The other day I
noted a “facially stupid” headline, “CHINA: Nation drops energy
use by 20 percent.” China is in truth spectacularly
increasing its energy consumption but, if you’re not the
U.S. you get the benefit of regularly twisted rhetoric to spin
things like a reduction in energy intensity (energy used
per unit of GDP), which every maturing economy experiences and at
levels not unlike China’s.
Internally I wondered to colleagues, purely rhetorically of
course, “why don’t we ever get headlines like this?” The obvious
answer is that the aim of most journalists who write on the
relevant topics is to paint the U.S. and/or politically disfavored
industry as inferior, lagging, reckless, uniquely wasteful, and
otherwise deserving of further interventions by those who know
what’s best for us all.
And so today’s Washington Post adds to the pile of
examples of headlines you don’t see in the global warming or energy
context, disparately treating non-climate environmental issue
rather than the U.S. The print edition’s headline for
this story is, “Mass wildlife kills occur all the time, experts
say.”
You mean, like climate change?
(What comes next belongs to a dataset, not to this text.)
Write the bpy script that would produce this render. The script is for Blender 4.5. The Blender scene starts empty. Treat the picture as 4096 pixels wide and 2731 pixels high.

Heat waves? Regional drought? Wet
seasons? Storms? All of that which the evidence solidly establishes
is not outside of natural, historic variability yet all of which
gets hysterical treatment as evidence that the U.S. and/or
politically disfavored industry is inferior, lagging, reckless,
uniquely wasteful, and otherwise deserving of further interventions
by those who know what’s best for us all?
Further evidencing the phenomenon and again thanks to the
Washington Post, recall that this is a paper that
uncritically included the following cheerleading quote of
near-criminal idiocy, showing that geniuses of a certain feather do
tend to flock together:
Ditlev Engel, president and chief executive of the Danish
wind-energy company Vestas, said anecdotal evidence about birds
being caught in turbine blades and other environmental horror
stories do not usually hold up under scrutiny.
“Do people think it’s better all those birds are breathing CO2?
I’m not a scientist, but I doubt it,” said Engel, whose company is
expanding its U.S. manufacturing and distribution operations.
“Let’s get the facts on the table and not the feelings. The fact
is, these are not issues.”
Yeah. Birds routinely recorded on video being chopped up by
these contraptions, that’s not an issue in avian mortality. Not
like animals breathing CO2. Which, let’s face it, could lead to
mass wildlife kills.
Hey, wait a minute… Gentlemen, stop the presses, recall
the Sunday Post! I think we’ve got our hook!
Ned the Red| 1.9.11 @ 10:30AM
"Do people think it's better all those birds are breathing CO2?"
Only if they don't inhale it.
David W| 1.9.11 @ 11:17AM
From this day henceforth I will no longer breathe carbon dioxide. I will also avoid the corrosive effects of dihydrogen monoxide (especially on Saturday nights).
Mel Torme| 1.9.11 @ 11:31AM
Haha, Ned, that was good.
Sea_Hunter| 1.9.11 @ 3:56PM
One idiot is just an idiot. Two people who believe him are a political action commity, five or more are the main stream news media.
And I suggest tactifully to Ned, that he might add some single malt to that dihydrous monoxide. It kills all of its' harmful affects.
Sea_Hunter| 1.9.11 @ 4:24PM
Opps, sorry, not Ned, David should add that single malt. My bad.